Following this, the first group session divided participants into four themed groups: “Spaces and places of feeling and measuring”; “Living and understanding rain”; “Atmospheric thinking through dust, water and livestock”; and “Everyday weather(ing) and its interpretations.” These themes-based discussions of participants’ draft papers produced diverse associations and threads that highlighted the importance of studying not just temporal and spatial scales, but also geographies and flows. Experiences of weather extended beyond scientific knowledge-making and literary production but consisted of creating and negotiating with socially constructed and historically specific boundaries — between spaces, material and human bodies — and climates — environmental, political, cultural — that constituted everyday life.

A blackboard with a word cloud of environmental history terms on it

The second day opened with group sessions based on the previous day’s discussions. Each group explored a theme paired with a methodological challenge:

  • Bodies: How can historians study weathering through human and non-human bodies? | Sources: What kinds of historical or archival sources can be used to uncover and write such histories?
  • Knowledge: How was knowledge of weather and climate created and/or erased, and how was such knowledge crucial to processes of weathering? | Scale: How can historians reconcile the vastly different temporal and spatial scales of natural phenomena and human lives?
  • Values: How were processes of weathering shaped by and embedded in the creation and maintenance of racial, class and social thinking and practices? | Methodologies: What methodological and analytical shifts can we introduce to paint a clearer picture of the place of weather, seasons and climate in cultural and political expressions, everyday lives and material cultures?

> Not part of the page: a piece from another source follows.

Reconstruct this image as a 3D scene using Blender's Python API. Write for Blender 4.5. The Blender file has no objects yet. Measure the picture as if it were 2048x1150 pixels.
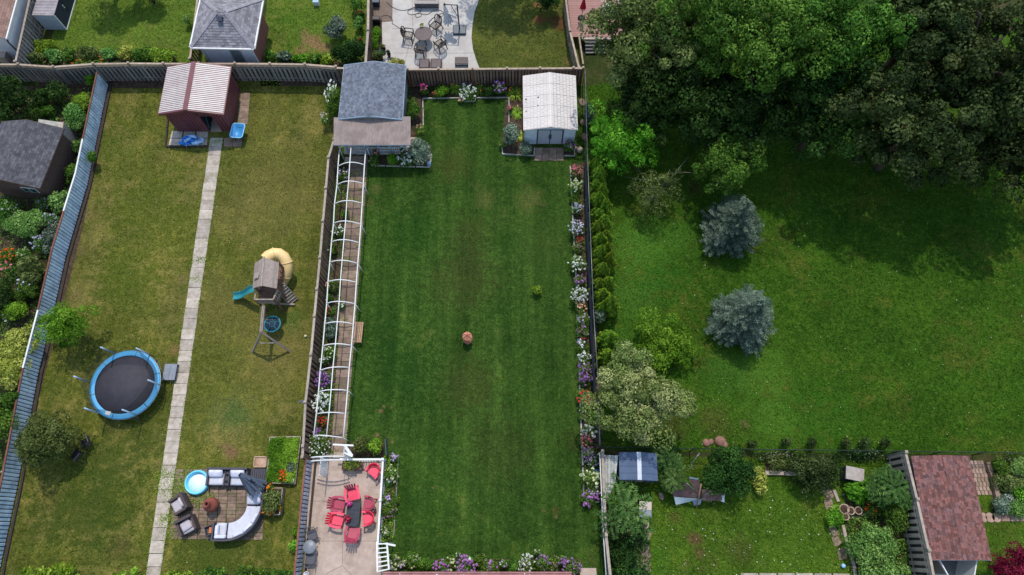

Participants then contextualised and collected their ideas with specific historiographical interventions on archives and other sites and spaces of observing, experiencing, and imagining climate and weather.

A blackboard with a variety of history terms on it

The final session was devoted to exploring alternatives to traditional academic outputs like edited collections or special issues, emphasising the need for innovative ways to present and communicate the findings and outcomes of the workshop. Dr Clare Hickman (Newcastle University), who moderated the session, drew on the now finished “In All Our Footsteps” project to help participants consider their target audiences, the purposes they intend their outputs to serve, and what the outputs will allow them to achieve. Given the workshop’s focus on how preconceptions, beliefs, values, and emotions shape narratives, the group concluded that historicising weathering requires multi- and inter-disciplinary storytelling.

The workshop provided useful insights into the importance of affect and material cultures in historical research, revealing culturally and spatially specific ways of understanding not just what weather's effects were, but also how people felt and lived. It also raised important questions about our past, present and future relationships with weather and climate, and how historical writing can be mobilised to enrich public engagement with climate change.

The workshop was funded by EU Horizon Grant No.101061421 and supported by the Greenhouse Center for Environmental Humanities at UiS, and the International Committee for the History of Technology (ICOHTEC).